Would you transcribe all of the data exactly, down to the last character?

----------------------------------------

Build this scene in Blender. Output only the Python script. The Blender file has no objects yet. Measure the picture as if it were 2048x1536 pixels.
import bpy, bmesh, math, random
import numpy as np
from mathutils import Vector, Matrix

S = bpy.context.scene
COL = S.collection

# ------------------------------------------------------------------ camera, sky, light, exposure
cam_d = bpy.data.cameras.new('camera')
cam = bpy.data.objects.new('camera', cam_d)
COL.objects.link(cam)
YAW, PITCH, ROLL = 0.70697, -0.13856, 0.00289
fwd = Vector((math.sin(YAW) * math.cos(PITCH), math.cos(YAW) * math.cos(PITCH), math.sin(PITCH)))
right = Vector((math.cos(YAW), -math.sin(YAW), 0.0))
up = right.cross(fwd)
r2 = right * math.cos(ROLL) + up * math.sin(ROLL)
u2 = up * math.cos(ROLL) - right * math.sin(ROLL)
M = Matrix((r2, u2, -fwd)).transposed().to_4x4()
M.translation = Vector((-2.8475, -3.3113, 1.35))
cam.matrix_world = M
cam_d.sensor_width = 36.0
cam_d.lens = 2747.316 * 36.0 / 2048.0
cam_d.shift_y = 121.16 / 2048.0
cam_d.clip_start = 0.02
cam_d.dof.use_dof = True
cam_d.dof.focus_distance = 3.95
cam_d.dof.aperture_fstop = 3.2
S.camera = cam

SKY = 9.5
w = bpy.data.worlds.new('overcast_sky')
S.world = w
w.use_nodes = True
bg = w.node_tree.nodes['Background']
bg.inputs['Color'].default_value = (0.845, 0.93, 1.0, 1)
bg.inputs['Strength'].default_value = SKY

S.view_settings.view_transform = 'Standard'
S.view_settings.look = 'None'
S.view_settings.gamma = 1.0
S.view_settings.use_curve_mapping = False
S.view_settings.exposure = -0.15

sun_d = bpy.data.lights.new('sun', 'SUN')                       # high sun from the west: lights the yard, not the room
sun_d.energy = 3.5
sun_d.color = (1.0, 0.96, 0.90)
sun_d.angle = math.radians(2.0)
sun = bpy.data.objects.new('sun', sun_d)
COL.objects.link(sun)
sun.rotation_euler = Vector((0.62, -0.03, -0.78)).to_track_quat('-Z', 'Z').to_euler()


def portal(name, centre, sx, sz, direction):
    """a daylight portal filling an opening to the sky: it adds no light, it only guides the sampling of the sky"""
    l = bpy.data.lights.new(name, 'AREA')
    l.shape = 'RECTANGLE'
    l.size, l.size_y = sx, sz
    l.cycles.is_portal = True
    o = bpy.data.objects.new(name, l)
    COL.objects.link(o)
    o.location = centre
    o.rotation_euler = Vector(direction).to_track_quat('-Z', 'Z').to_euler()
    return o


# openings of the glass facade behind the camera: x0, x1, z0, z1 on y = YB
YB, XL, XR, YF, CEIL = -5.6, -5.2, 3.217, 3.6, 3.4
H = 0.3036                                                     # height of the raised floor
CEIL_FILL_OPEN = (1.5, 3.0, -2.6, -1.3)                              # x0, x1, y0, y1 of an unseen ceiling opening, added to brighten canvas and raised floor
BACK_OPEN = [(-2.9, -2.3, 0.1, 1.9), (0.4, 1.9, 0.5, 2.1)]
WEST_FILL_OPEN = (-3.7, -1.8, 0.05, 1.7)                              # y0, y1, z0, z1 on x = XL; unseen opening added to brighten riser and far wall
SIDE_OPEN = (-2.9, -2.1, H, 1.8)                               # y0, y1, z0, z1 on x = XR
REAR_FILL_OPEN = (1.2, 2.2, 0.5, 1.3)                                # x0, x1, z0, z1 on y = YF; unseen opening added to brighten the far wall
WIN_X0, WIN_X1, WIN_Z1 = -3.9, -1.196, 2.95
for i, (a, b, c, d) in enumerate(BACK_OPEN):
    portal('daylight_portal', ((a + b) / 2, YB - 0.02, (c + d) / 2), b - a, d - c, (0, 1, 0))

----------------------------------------

§ Written answer:
Build this scene in Blender. Output only the Python script. The Blender file has no objects yet. Measure the picture as if it were 2048x1536 pixels.
import bpy, bmesh, math, random
import numpy as np
from mathutils import Vector, Matrix

S = bpy.context.scene
COL = S.collection

# ------------------------------------------------------------------ camera, sky, light, exposure
cam_d = bpy.data.cameras.new('camera')
cam = bpy.data.objects.new('camera', cam_d)
COL.objects.link(cam)
YAW, PITCH, ROLL = 0.70697, -0.13856, 0.00289
fwd = Vector((math.sin(YAW) * math.cos(PITCH), math.cos(YAW) * math.cos(PITCH), math.sin(PITCH)))
right = Vector((math.cos(YAW), -math.sin(YAW), 0.0))
up = right.cross(fwd)
r2 = right * math.cos(ROLL) + up * math.sin(ROLL)
u2 = up * math.cos(ROLL) - right * math.sin(ROLL)
M = Matrix((r2, u2, -fwd)).transposed().to_4x4()
M.translation = Vector((-2.8475, -3.3113, 1.35))
cam.matrix_world = M
cam_d.sensor_width = 36.0
cam_d.lens = 2747.316 * 36.0 / 2048.0
cam_d.shift_y = 121.16 / 2048.0
cam_d.clip_start = 0.02
cam_d.dof.use_dof = True
cam_d.dof.focus_distance = 3.95
cam_d.dof.aperture_fstop = 3.2
S.camera = cam

SKY = 9.5
w = bpy.data.worlds.new('overcast_sky')
S.world = w
w.use_nodes = True
bg = w.node_tree.nodes['Background']
bg.inputs['Color'].default_value = (0.845, 0.93, 1.0, 1)
bg.inputs['Strength'].default_value = SKY

S.view_settings.view_transform = 'Standard'
S.view_settings.look = 'None'
S.view_settings.gamma = 1.0
S.view_settings.use_curve_mapping = False
S.view_settings.exposure = -0.15

sun_d = bpy.data.lights.new('sun', 'SUN')                       # high sun from the west: lights the yard, not the room
sun_d.energy = 3.5
sun_d.color = (1.0, 0.96, 0.90)
sun_d.angle = math.radians(2.0)
sun = bpy.data.objects.new('sun', sun_d)
COL.objects.link(sun)
sun.rotation_euler = Vector((0.62, -0.03, -0.78)).to_track_quat('-Z', 'Z').to_euler()


def portal(name, centre, sx, sz, direction):
    """a daylight portal filling an opening to the sky: it adds no light, it only guides the sampling of the sky"""
    l = bpy.data.lights.new(name, 'AREA')
    l.shape = 'RECTANGLE'
    l.size, l.size_y = sx, sz
    l.cycles.is_portal = True
    o = bpy.data.objects.new(name, l)
    COL.objects.link(o)
    o.location = centre
    o.rotation_euler = Vector(direction).to_track_quat('-Z', 'Z').to_euler()
    return o


# openings of the glass facade behind the camera: x0, x1, z0, z1 on y = YB
YB, XL, XR, YF, CEIL = -5.6, -5.2, 3.217, 3.6, 3.4
H = 0.3036                                                     # height of the raised floor
CEIL_FILL_OPEN = (1.5, 3.0, -2.6, -1.3)                              # x0, x1, y0, y1 of an unseen ceiling opening, added to brighten canvas and raised floor
BACK_OPEN = [(-2.9, -2.3, 0.1, 1.9), (0.4, 1.9, 0.5, 2.1)]
WEST_FILL_OPEN = (-3.7, -1.8, 0.05, 1.7)                              # y0, y1, z0, z1 on x = XL; unseen opening added to brighten riser and far wall
SIDE_OPEN = (-2.9, -2.1, H, 1.8)                               # y0, y1, z0, z1 on x = XR
REAR_FILL_OPEN = (1.2, 2.2, 0.5, 1.3)                                # x0, x1, z0, z1 on y = YF; unseen opening added to brighten the far wall
WIN_X0, WIN_X1, WIN_Z1 = -3.9, -1.196, 2.95
for i, (a, b, c, d) in enumerate(BACK_OPEN):
    portal('daylight_portal', ((a + b) / 2, YB - 0.02, (c + d) / 2), b - a, d - c, (0, 1, 0))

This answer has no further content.